A la différence des portraits enveloppés dans l’arrière-plan de Desiree Dolron, ceux de Huynh naissent dans une incroyable clarté des contours, tout en laissant vivre le modelé des visages. Le temps n’existe pas dans les travaux de cet artiste, dont les identités restent anonymes mais où la culture continue à apparaître. La présence japonaise que restitue l’artiste pourra rappeler au visiteur celle qu’évoque Masao Yamamoto, à la vue de Japon – chatons (2002).

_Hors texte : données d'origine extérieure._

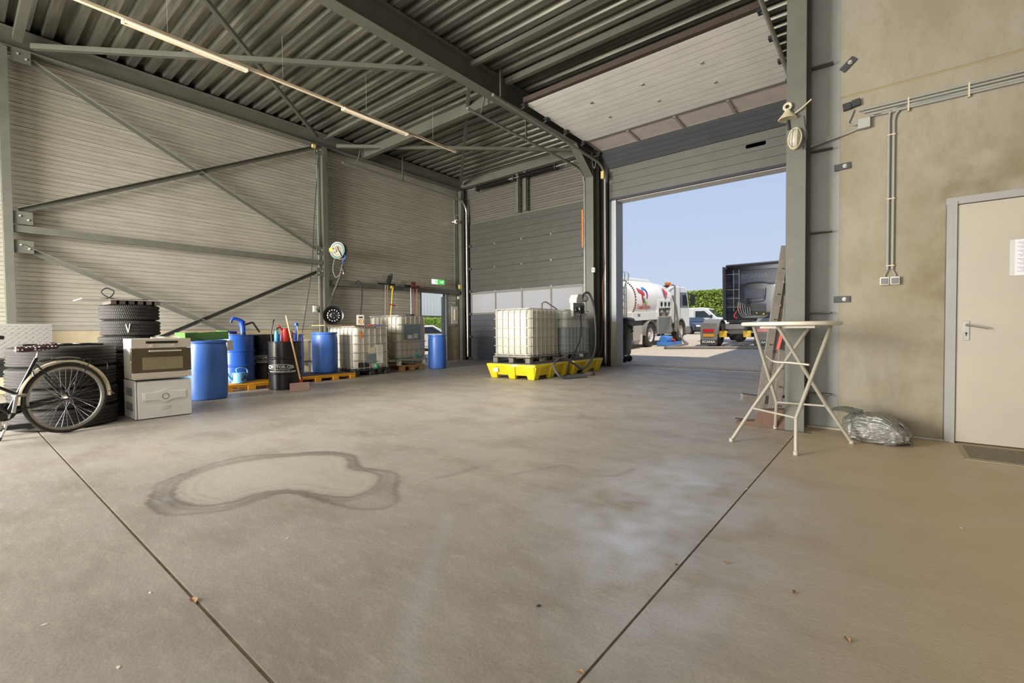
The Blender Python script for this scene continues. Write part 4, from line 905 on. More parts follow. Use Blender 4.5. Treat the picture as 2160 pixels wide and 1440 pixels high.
def ibc(name, label, loc, rz, kind, bot, group='caged white tanks', lid=True):
    """1.2 m in local x, 1.0 m in local y; z=0 is the underside of its pallet"""
    t = thing(name, label, 'tank', loc, rz, group); w, d = 1.18, .99; zb = .15; ht = 1.16
    S = []
    for z, k, r in ((zb+.005, .93, .12), (zb+.03, .975, .13), (zb+.10, 1, .13), (zb+.5, 1, .13), (ht-.12, 1, .13), (ht-.05, .985, .14), (ht-.02, .93, .15), (ht-.012, .85, .14)):
        S.append([Vector((x, y, z)) for x, y in rrect(w*k-.03, d*k-.03, r*k, 4)])
    bo = obj('bottle', G().loft(S), bot, t, smooth=50)
    if lid: obj('lid', G().lathe([(.12, 0), (.12, .02), (.1, .03), (.0001, .03)], (0, 0, ht-.014), n=24), BLKPL if kind != 'wood' else bot, bo)
    cr = .0095; hz = [zb+.03, zb+.215, zb+.40, zb+.60, zb+.80, ht-.005]
    def hoop(z): return [(x, y, z) for x, y in rrect(w+.004, d+.004, .07, 3)]
    h0 = obj('cage_hoop', G().tube(hoop(0), cr, 6, closed=True), ZINC, t, loc=(0, 0, hz[0]))
    for z in hz[1:]: inst('cage_hoop', h0, t, loc=(0, 0, z))
    u0 = obj('cage_upright', G().cyl((0, 0, zb), (0, 0, ht), .008, 6), ZINC, t, loc=(-w/2+.1, -d/2-.0, 0))
    first = True
    for i in range(7):
        x = -w/2+.1+(w-.2)*i/6
        for y in (-d/2, d/2):
            if not (first): inst('cage_upright', u0, t, loc=(x, y, 0))
            first = False
    for i in range(6):
        y = -d/2+.1+(d-.2)*i/5
        for x in (-w/2, w/2): inst('cage_upright', u0, t, loc=(x, y, 0))
    if kind == 'plastic':
        m_ = mat('dark_grey_pallet', (58, 58, 60), .6, 0, .3, 8)
        obj('pallet_deck', G().pz(rrect(w+.03, d+.03, .06), .115, .15), m_, t, bevel=.004)
        for x in (-w/2+.07, 0, w/2-.07):
            for y in (-d/2+.07, 0, d/2-.07): obj('pallet_foot', G().cb((x, y, .058), (.15, .15, .115)), m_, t, bevel=.01)
    elif kind == 'wood':
        for y in (-d/2+.06, 0, d/2-.06):
            obj('pallet_board', G().box(-w/2-.01, w/2+.01, y-.06, y+.06, .0, .02), WOODG, t, bevel=.003)
        for x in (-w/2+.05, -.0, w/2-.05):
            for y in (-d/2+.06, 0, d/2-.06): obj('pallet_block', G().cb((x, y, .06), (.12, .12, .08)), WOODG, t, bevel=.004)
        for k in range(7): obj('pallet_slat', G().cb((-w/2+.05+(w-.1)*k/6, 0, .125), (.12, d+.02, .022)), WOODG, t, bevel=.003)
        obj('base_tray', G().pz(rrect(w, d, .06), .138, .15), ZINC, t)
    elif kind == 'steel':
        g = G()
        for y in (-d/2, 0, d/2): g.tube(bez([(-w/2, y, .12), (-w/2+.1, y, .03), (0, y, .02), (w/2-.1, y, .03), (w/2, y, .12)], 5), .014, 8)
        for x in (-w/2, w/2): g.cyl((x, -d/2, .12), (x, d/2, .12), .014, 8)
        obj('skid_frame', g, ZINC, t); obj('pallet_deck', G().pz(rrect(w, d, .06), .13, .15), ZINC, t)
        for x in (-w/2+.06, w/2-.06):
            for y in (-d/2+.06, d/2-.06): obj('corner_foot', G().lathe([(.06, 0), (.065, .02), (.065, .11), (.05, .13)], (x, y, 0), n=16), WHITEP, t)
    return t
def thing_part(name, t, loc):
    o = bpy.data.objects.new(name, None); COL.objects.link(o); o.parent = t; o.location = loc; return o
tA = ibc('caged_tank', 'white caged tank with wheel rim and board on top', (-10.12, 6.40, 0), 0, 'plastic', BOT)
PAL = mat('euro_pallet_wood', (204, 160, 100), .75, 0, .6, 8, rgb2=(140, 98, 56), bump=.1)
eu = thing('wooden_pallet', 'wooden pallet under the white tank nearest doorway', 'pallet', (-10.42, 7.80, 0), rz=.08)
for y in (-.34, 0, .34): obj('bottom_board', G().box(-.6, .6, y-.06, y+.06, 0, .022), PAL, eu, bevel=.003)
for x in (-.53, 0, .53):
    for y in (-.34, 0, .34): obj('block', G().cb((x, y, .061), (.14, .12, .078)), PAL, eu, bevel=.004)
    obj('cross_board', G().cb((x, 0, .111), (.14, .8, .022)), PAL, eu, bevel=.003)
for k in range(5): obj('top_board', G().cb((0, -.34+.17*k, .133), (1.2, .12, .022)), PAL, eu, bevel=.003)
tB = ibc('caged_tank', 'white caged tank with blue-grey label plate, on wooden pallet', (-10.42, 7.81, .145), .08, 'steel', BOT); tB.scale = (1, 1.03, 1.12)
# label plates, valves, stickers (local +x faces the hall)
def plate(t, y, z, w, h, mt, x=.60, name='label_plate', d=.004):
    return obj(name, G().cb((x, y, z), (d, w, h)), mt, t)
PLT = mat('blue_grey_label_plate', (120, 132, 140), .4, .2, .4, 14, rgb2=(160, 166, 168)); PAP = mat('paper_label', (226, 224, 214), .6)
obj('label_plate', G().cb((.60, -.03, .78), (.004, .58, .36)), PLT, tB); plate(tB, -.12, .66, .15, .09, PAP, .603, 'sticker'); plate(tB, .08, .68, .14, .10, PAP, .603, 'sticker'); plate(tB, .08, .68, .11, .035, mat('lime_print', (170, 196, 60), .6), .606, 'sticker')
plate(tA, -.02, .55, .20, .22, mat('cream_label_plate', (214, 200, 168), .5), .60); plate(tA, .19, .58, .19, .26, PAP, .60); plate(tA, -.04, .40, .26, .22, PLT, .602); plate(tA, .19, .36, .19, .18, PAP, .601); plate(tA, -.30, .96, .05, .15, mat('orange_sticker', (228, 130, 36), .6), .603, 'sticker')
g = G()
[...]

Reste qu’un léger goût amer peut être ressenti devant ces œuvres, dont la théâtralisation est parfois un peu trop systématique, donnant l’impression qu’elles pourraient tout à fait être utilisées dans le cadre d’une campagne humanitaire.
Mais l’onirisme atténuant le tout, on ne peut que repartir de cette exposition, légèrement dépaysé mais surtout porté par la force du caractère émanant de chaque modèle, qui, ne l’oublions pas, repartent sitôt la photographie saisie, dans leurs vies respectives.

Agathe Hoffmann - 12/2006
Jusqu'au 14 janvier 2007.
Ecole Nationale Supérieure des Beaux-Arts,
Salles d'exposition, 13, Quai Malaquais, Paris 6ème.
Tous les jours, sauf le lundi, de 13h à 19h.